Malgré cette situation difficile, des romans et des nouvelles de très bonne qualité paraissent. Il y a une diversification thématique qui multiplie les centres d'intérêt pour le lecteur tout en faisant évoluer cette littérature vers plus d'universalité, même si la revendication identitaire et l'histoire continuent d'occuper une place très importante dans cette écriture.
Tant que le déni identitaire institutionnel et l'oppression politique existeront, cette littérature sera très marquée par le combat que reflètent les auteurs dans leurs œuvres pour la reconnaissance et l'existence. La réception étant un facteur déterminant dans l'évolution de toute production littéraire, est-ce que l'écriture romanesque kabyle trouve des échos auprès des lecteurs en général ?
Dans un pays où la lecture commence à devenir une pratique étrange et les lecteurs des créatures d'un autre temps, la littérature kabyle souffre du manque de lectorat beaucoup plus que la littérature arabe ou francophone. Théoriquement, le potentiel de lecteurs pour la production romanesque kabyle est beaucoup plus faible que le potentiel arabophone ou francophone. Le nombre de titres publiés en kabyle est insignifiant devant la production arabophone ou francophone.
Les difficultés de l'édition et de la distribution amplifient le problème du lectorat. Le fait que le plus illustre des romanciers kabyles, Amar Mezdad, édite à compte d'auteur est une illustration de l'état de l'édition de la littérature kabyle. La plupart des parutions relèvent de l'auto-édition. Cela complique la distribution, qui fait appel alors au «système D». Cette production n'est pas rentable pour les éditeurs privés.
Pour les éditeurs publics, l'essentiel des publications se fait au HCA. Ce qu'édite cette institution est introuvable en librairie mais disponible en ligne. On note une défiance des auteurs reconnus envers les éditions du HCA : on ne trouve pas leurs publications dans leurs catalogues. L'absence de critique professionnelle dans les médias et la rareté de l'analyse au niveau universitaire ne favorisent pas la promotion de la fiction romanesque kabyle auprès du grand public et du monde estudiantin.
- On a l'impression que cette littérature fait face à de nombreux problèmes…
Ces difficultés sont dues aux conditions historiques et à la dimension idéologique de la langue dans la politique menée par les clans au pouvoir depuis l'indépendance de l'Algérie. Et la littérature le subit. Ce qui est présenté comme des avancées au niveau institutionnel depuis quelques années est en réalité truffé de pièges. La constitutionnalisation de tamazight comme langue nationale puis officielle est une arnaque politique : tamazight est une langue dotée d'un sous-statut puisqu'elle n'est pas «langue officielle de l'Etat» au même titre que l'arabe.

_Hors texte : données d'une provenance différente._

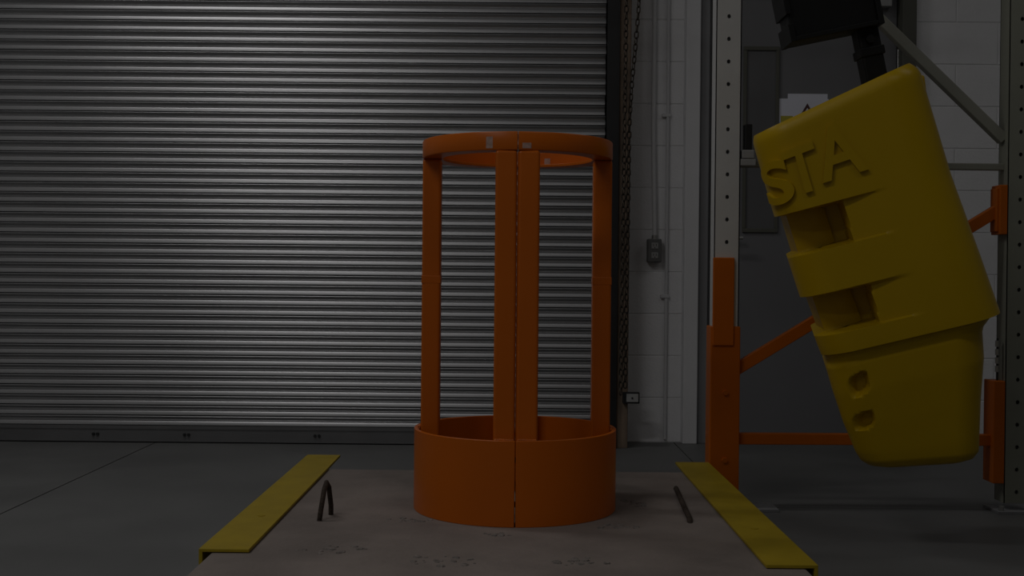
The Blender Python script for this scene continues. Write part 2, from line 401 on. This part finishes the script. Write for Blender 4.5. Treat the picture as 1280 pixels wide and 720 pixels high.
# ------------------------------------------------------------------ rack frame
t = thing('rack_frame', 'grey perforated pallet rack frame with orange repaired lower half', 'rack', (1.28, 4.12, 0))
l = t.location
def upright(xc):
    b = MB(); W2 = .0455; ph = .0800; Y0 = 0.0
    def vv(x, z): return b.bm.verts.new((x, Y0, z))
    def vd(x, z): return b.bm.verts.new((x, Y0+.004, z))
    z = .0; prev = None
    n = int(3.0/ph)
    lowc = [vv(xc-W2, 0.035), vv(xc+W2, 0.035)]
    for i in range(n):
        zc = .035 + ph*(i+.5) - .0008
        top = [vv(xc-W2, .035+ph*(i+1)), vv(xc+W2, .035+ph*(i+1))]
        hole = [vv(xc + .0068*math.cos(2*pi*k/8 + pi/8), zc + .0078*math.sin(2*pi*k/8 + pi/8)) for k in range(8)]
        inn = [vd(xc + .0068*math.cos(2*pi*k/8 + pi/8), zc + .0078*math.sin(2*pi*k/8 + pi/8)) for k in range(8)]
        BL, BR, TL, TR = lowc[0], lowc[1], top[0], top[1]
        b.bm.faces.new((TR, hole[1], hole[0])) ; b.bm.faces.new((TR, hole[0], hole[7], BR))
        b.bm.faces.new((BR, hole[7], hole[6])) ; b.bm.faces.new((BR, hole[6], hole[5], BL))
        b.bm.faces.new((BL, hole[5], hole[4])) ; b.bm.faces.new((BL, hole[4], hole[3], TL))
        b.bm.faces.new((TL, hole[3], hole[2])) ; b.bm.faces.new((TL, hole[2], hole[1], TR))
        for k in range(8): b.bm.faces.new((hole[k], hole[(k+1)%8], inn[(k+1)%8], inn[k]))
        lowc = top
    zt = .035+ph*n
    b.box(xc-W2, xc-W2+.004, Y0, .078, .035, zt); b.box(xc+W2-.004, xc+W2, Y0, .078, .035, zt)
    b.box(xc-W2, xc-W2+.018, .074, .078, .035, zt); b.box(xc+W2-.018, xc+W2, .074, .078, .035, zt)
    b.box(xc-.02, xc+.02, .030, .034, .035, zt)
    return b
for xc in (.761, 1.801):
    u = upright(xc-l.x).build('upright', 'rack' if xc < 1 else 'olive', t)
    fp = box(xc-l.x-.075, xc-l.x+(.19 if xc < 1 else .075), -.03, .11, 0, .010).build('foot_plate', 'jamb', t, .001)
    for dx, dy in ((-.058, -.012), (.058, -.012)):
        MB().tube([(xc-l.x+dx, dy, .010), (xc-l.x+dx, dy, .026)], .010, 6).build('anchor_bolt', 'steel', fp)
def ob(x0, x1, y0, y1, z0, z1): return box(x0-l.x, x1-l.x, y0, y1, z0, z1)
ob(.706, .812, -.008, .084, .01, .655).build('repair_sleeve', 'rackorange', t, .004)
sp = ob(.712, .787, -.016, -.001, .587, .899).build('splice_plate', 'rackorange', t, .003)
ob(.738, .757, -.006, .084, .64, .66).build('gusset', 'rackorange', t)
ob(1.727, 1.7545, -.006, .07, .99, 1.166).build('brace_bracket', 'rackorange', t, .003)
ob(1.719, 1.733, .004, .06, 1.00, 1.155).build('brace_bracket', 'rackorange', t, .003)
ob(1.714, 1.7545, -.006, .084, .105, .470).build('repair_sleeve', 'rackorange', t, .003)
def rb(p, q, w_, h_, name, m):
    return bar((p[0]-l.x, p[2], p[1]), (q[0]-l.x, q[2], q[1]), w_, h_).build(name, m, t, .003)
rb((.805, .500, .035), (1.735, 1.078, .035), .035, .042, 'diagonal_brace', 'rackorange')
rb((.81, .252, .035), (1.735, .255, .035), .035, .040, 'horizontal_brace', 'rackorange')
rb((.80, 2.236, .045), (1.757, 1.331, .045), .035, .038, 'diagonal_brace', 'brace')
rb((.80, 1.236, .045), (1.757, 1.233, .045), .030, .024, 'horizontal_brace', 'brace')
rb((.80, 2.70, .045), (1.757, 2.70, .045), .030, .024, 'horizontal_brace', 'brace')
ob(.806, .862, .0, .06, 1.226, 1.250).build('brace_clip', 'recept', t, .003)
ob(.812, .856, .0, .06, 1.2515, 1.282).build('brace_clip', 'recept', t, .003)
ob(.824, .850, .01, .05, 1.283, 1.375).build('latch', 'black', t, .003)
for z in (.50, .53, .56, .59):
    MB().tube([(1.735-l.x, .02, z), (1.735-l.x, .02, z+.022)], .008, 6).build('clip_bolt', 'steel', t)
MB().tube([(1.735-l.x, .02, .47), (1.735-l.x, .02, .62)], .004, 8).build('threaded_rod', 'black', t)
for z, m_ in ((.18, 'rackorange'), (.42, 'rackorange')):
    MB().tube([(.76-l.x, -.016, z), (.76-l.x, -.008, z)], .010, 6).build('sleeve_bolt', m_, t)

# ------------------------------------------------------------------ swinging yellow guard and its hanger
PX = 3.6/1450
gt = thing('column_protector', 'yellow plastic column protector with raised letters hanging tilted from the black hanger', 'column guard',
           (1.129, 3.6, .873), None, (0, R(-15.5), 0))
YAW = R(13)
def lerp(tab, v):
    if v <= tab[0][0]: return tab[0][1:]
    for a, b in zip(tab, tab[1:]):
        if v <= b[0]:
            k = (v-a[0])/(b[0]-a[0]); return tuple(x + (y-x)*k for x, y in zip(a[1:], b[1:]))
    return tab[-1][1:]
SIL = [(-212, -118, 104), (-200, -119, 111), (-86, -117, 115), (16, -112, 124), (79, -106, 129), (86, -105, 129.5), (88.5, -100, 118), (98, -100, 107),
       (104, -102, 104), (135, -101, 98), (180, -98, 82), (226, -92, 68), (240, -88, 64), (248, -80, 56), (252, -68, 44)]
NP = 320
def section(v, q):
    # (x, y, nx, ny) in photo pixels on the rounded-square section at height v, q in 0..1
    L, R_ = lerp(SIL, v); cx = (L+R_)/2; hs = (R_-L)/2
    rr_ = .42
    k = (1-rr_)*(math.cos(YAW)+math.sin(YAW)) + rr_
    a = hs/k; r = rr_*a; s_ = a-r
    per = 8*s_ + 2*pi*r; d = (q % 1.0)*per
    # start at the middle of the back face, go round via +x, front, -x
    segs = [('l', (0, a), (s_, a), (0, 1), s_), ('c', (s_, s_), pi/2, None, pi*r/2), ('l', (a, s_), (a, -s_), (1, 0), 2*s_), ('c', (s_, -s_), 0, None, pi*r/2),
            ('l', (s_, -a), (-s_, -a), (0, -1), 2*s_), ('c', (-s_, -s_), -pi/2, None, pi*r/2), ('l', (-a, -s_), (-a, s_), (-1, 0), 2*s_), ('c', (-s_, s_), -pi, None, pi*r/2),
            ('l', (-s_, a), (0, a), (0, 1), s_)]
    for kind, A, B, N_, ln in segs:
        if d <= ln or (kind, A) == ('l', (-s_, a)):
            u_ = min(1, d/ln)
            if kind == 'l': x, y = A[0]+(B[0]-A[0])*u_, A[1]+(B[1]-A[1])*u_; nx_, ny_ = N_
            else:
                an = B - u_*pi/2; nx_, ny_ = math.cos(an), math.sin(an); x, y = A[0]+r*nx_, A[1]+r*ny_
            break
        d -= ln
    c, s2 = math.cos(-YAW), math.sin(-YAW)
    return (cx + x*c - y*s2, x*s2 + y*c, nx_*c - ny_*s2, nx_*s2 + ny_*c)
def sstep(a, b, x):
    k = max(0, min(1, (x-a)/(b-a))); return k*k*(3-2*k)
def band(v, a, b, e=2.2): return sstep(a-e/2, a+e/2, v) * (1 - sstep(b-e/2, b+e/2, v))
def inset(x, y, nx_, ny_, v):
    if ny_ > .985: return 0.0
    side = 1 - sstep(-104, -84, x)
    d = 0
    for a, b, pr in ((-89, -39, -49), (14, 61, -44)):
        k = band(v, a, b)
        if k <= 0: continue
        fade = 1 - sstep(pr, pr+56, x)
        g_ = (7.0 + 7.0*side)*fade*(1 - sstep(.9, .98, ny_))
        pk = (1 - sstep(pr-1.5, pr+1.5, x)) * band(v, a+1, b-1, 2.4) * (1 - sstep(.02, .2, ny_))
        g_ += pk*46
        d = max(d, k*g_)
    # scoops in the foot
    for sx, sv, hw, hh, dp in ((-78, 128, 11, 13, 14), (-81, 178, 11, 12, 14)):
        if ny_ > .35: continue
        e = (abs((x-sx)/hw)**3.2 + abs((v-sv+.35*(x-sx))/hh)**3.2)**(1/3.2)
        d = max(d, dp*(1 - sstep(.72, 1.08, e)))
    return d
def vmap(v, x):
    # slanted top and foot
    if v < -95: return v - .17*(x-2)*((-95-v)/115)
    if v > 140: return v + .16*(x-10)*((v-140)/112)
    return v
gb = bmesh.new()
vs_ = [-212, -208, -203, -197]
v = -190
while v < 248: vs_.append(v); v += 2.0 if -95 < v < 120 else 3.2
vs_ += [248, 251, 252]
for e in (86.6, 87.2, 87.8, 88.4): vs_.append(e)
vs_ = sorted(set(vs_))
def wp(x, y, v): return Vector((x*PX, y*PX, -vmap(v, x)*PX))
rings = []
for v in vs_:
    ring = []
    for i in range(NP):
        x, y, nx_, ny_ = section(v, i/NP)
        k = 1.0
        d = inset(x, y, nx_, ny_, v)
        if v < -200: 
            q = 2.5*((-200-v)/12)**2; d += q
        ring.append(gb.verts.new(wp(x-nx_*d, y-ny_*d, v)))
    rings.append(ring)
for A, B in zip(rings, rings[1:]):
    for i in range(NP): gb.faces.new((A[i], A[(i+1)%NP], B[(i+1)%NP], B[i]))
gb.faces.new(rings[0][::-1]); gb.faces.new(rings[-1])
m_ = MB(); m_.bm.free(); m_.bm = gb
shell = m_.build('shell', 'plastic', gt, 0, 38)
# raised letters, bent round the face
def front_q(v, x):
    # section parameter where the front face crosses x
    lo, hi = .25, .80
    for _ in range(40):
        mid = (lo+hi)/2
        if section(v, mid)[0] > x: lo = mid
        else: hi = mid
    return lo
def letter(ch, x_right, width, v0, v1, skew=0.0):
    cu = bpy.data.curves.new('raised_letter', 'FONT'); cu.body = ch; cu.size = 1; cu.extrude = .1; cu.resolution_u = 8
    cu.offset = 0.018
    tmp = bpy.data.objects.new('raised_letter', cu); C.objects.link(tmp)
    dg = bpy.context.evaluated_depsgraph_get(); me = bpy.data.meshes.new_from_object(tmp.evaluated_get(dg))
    C.objects.unlink(tmp); bpy.data.objects.remove(tmp); bpy.data.curves.remove(cu)
    b = bmesh.new(); b.from_mesh(me)
    bmesh.ops.remove_doubles(b, verts=b.verts[:], dist=1e-4)
    bmesh.ops.triangulate(b, faces=b.faces[:])
    xs_ = [q.co.x for q in b.verts]
    for i in range(1, 26):
        bmesh.ops.bisect_plane(b, geom=b.verts[:]+b.edges[:]+b.faces[:], dist=1e-5, plane_co=(min(xs_)+(max(xs_)-min(xs_))*i/26, 0, 0), plane_no=(1, 0, 0))
    xs_ = [q.co.x for q in b.verts]; ys_ = [q.co.y for q in b.verts]
    ax, bx, ay, by = min(xs_), max(xs_), min(ys_), max(ys_)
    per = 2*(3.6+.0)*105
    q0 = front_q((v0+v1)/2, x_right)
    for q in b.verts:
        fx = (bx - q.co.x)/(bx-ax)*width; vv_ = v1 + (v0-v1)*(q.co.y-ay)/(by-ay)
        x, y, nx_, ny_ = section(vv_, q0 + fx/790.0)
        h = 5.0 if q.co.z > 0 else -2.0
        q.co = wp(x+nx_*h, y+ny_*h, vv_ + skew*(x+40))
    b2 = MB(); b2.bm.free(); b2.bm = b
    bpy.data.meshes.remove(me)
    return b2.build('raised_letter', 'plastic', gt, 0, 35)
letter('A', -13, 56, -182, -116)
letter('T', -63, 40, -173, -110)
letter('S', -95, 42, -167, -104)
# strap lug high on the right shoulder
x, y, nx_, ny_ = section(-196, front_q(-196, 112))
lug = MB(); lug.box(-5*PX, 5*PX, -14*PX, 14*PX, -17*PX, 17*PX)
o = lug.build('strap_lug', 'plastic', gt, .010, 0, loc=(106*PX, y*PX+.05, (190+14)*PX - .02), seg=3)
o.rotation_euler = (0, R(8), 0)

ht = thing('pendulum_hanger', 'black steel pendulum head and neck holding the yellow protector from above', 'pendulum', (.985, 3.6, 1.575), None, (0, R(-12), 0))
hb = box(-.137, .137, -.055, .055, 0, .36).build('head_box', 'rubber', ht, .004)
for a in ((-.145, -.128, 0, .055), (-.145, -.128, .085, .36), (.128, .145, .0, .36)):
    box(a[0], a[1], -.068, .068, a[2], a[3]).build('flange', 'rubber', hb, .002)
box(-.128, .128, -.068, -.055, 0, .014).build('flange', 'rubber', hb, .002)
nk = box(.068, .135, -.034, .034, -.30, .01).build('neck', 'rubber', ht, .006)
box(.063, .140, -.039, .039, -.085, -.058).build('collar', 'rubber', nk, .003)
MB().tube([(.1, -.034, -.035), (.1, -.046, -.035)], .014, 6).build('neck_bolt', 'rubber', nk)
box(-.04, .04, -.04, .04, .36, 2.625).build('swing_arm', 'rubber', ht, .004)
box(-.16, .16, -.14, .14, 2.625, 2.637).build('mounting_plate', 'rubber', ht)
bz = MB().tube([(0, -.12, 2.5), (0, .12, 2.5)], .03, 16).build('pivot_pin', 'steel', ht, smooth=40)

Tamazight n'est pas une langue de travail dans l'administration et son enseignement est toujours facultatif. La moindre rencontre scientifique ou littéraire que proposent les associations dans les structures publiques est soumise à l'autorisation des autorités administratives et policières, car cela est assimilé à une activité politique !
TV4 qui était censée répondre à une revendication légitime est un «cheval de Troie» arabo-islamiste dans les foyers amazighs. Le projet d'une académie pour fabriquer une novlangue amazighe est un piège mortel. Même le timbre émis en janvier 2017 pour commémorer le premier anniversaire de l'officialisation de tamazight est d'une conception scandaleuse.
Pour contribuer au développement de la littérature amazighe, les relais du pouvoir politique continuent de polluer l'espace par un débat inutile et stérile sur les caractères de transcription. Ils font un travail remarquable pour la promotion de la médiocrité dans la recherche et la création littéraire. Ainsi, après deux éditions, le Prix Assia Djebar, institué par le Salon du livre d'Alger, semble le concours de la pire œuvre littéraire amazighe de l'année pour l'ériger comme modèle dans le roman kabyle.
Et comme politique officielle de promotion et de diffusion, il y a l'interdiction de cafés littéraires ! Vous ne pensez tout de même pas que ceux qui ont œuvré toute leur vie à l'anéantissement de cette langue vont, par miracle, se muer en artisans et défenseurs de son développement et de son épanouissement !
- Peut-on espérer que cette littérature puisse s'épanouir à l'avenir, quand on connaît toutes les difficultés qui entravent sa production propre, en plus des problèmes auxquels fait face la littérature en général ?
Heureusement que cette littérature peut compter sur l'engagement militant et l'abnégation de beaucoup d'auteurs qui produisent des œuvres de qualité, qui éditent souvent à leur propre compte et qui affrontent toutes les autres difficultés avec une certaine réussite. La contribution aussi de tous ceux qui achètent ces productions et les lisent est aussi importante. Les réseaux sociaux permettent d'informer et de s'informer en partageant ce qui se fait dans cette littérature.
Malgré toutes les difficultés et obstacles, il y a de plus en plus de gens qui investissent l'écriture, la lecture et la critique de la littérature kabyle et cela représente son poumon, car la conviction et l'engagement militant n'ont pas de prix. Cela se traduit par une édition plus abondante et une offre de lecture plus diversifiée, ce qui permet aux chercheurs l'accès à des corpus de plus en plus intéressants et de meilleures opportunités pour la production scientifique.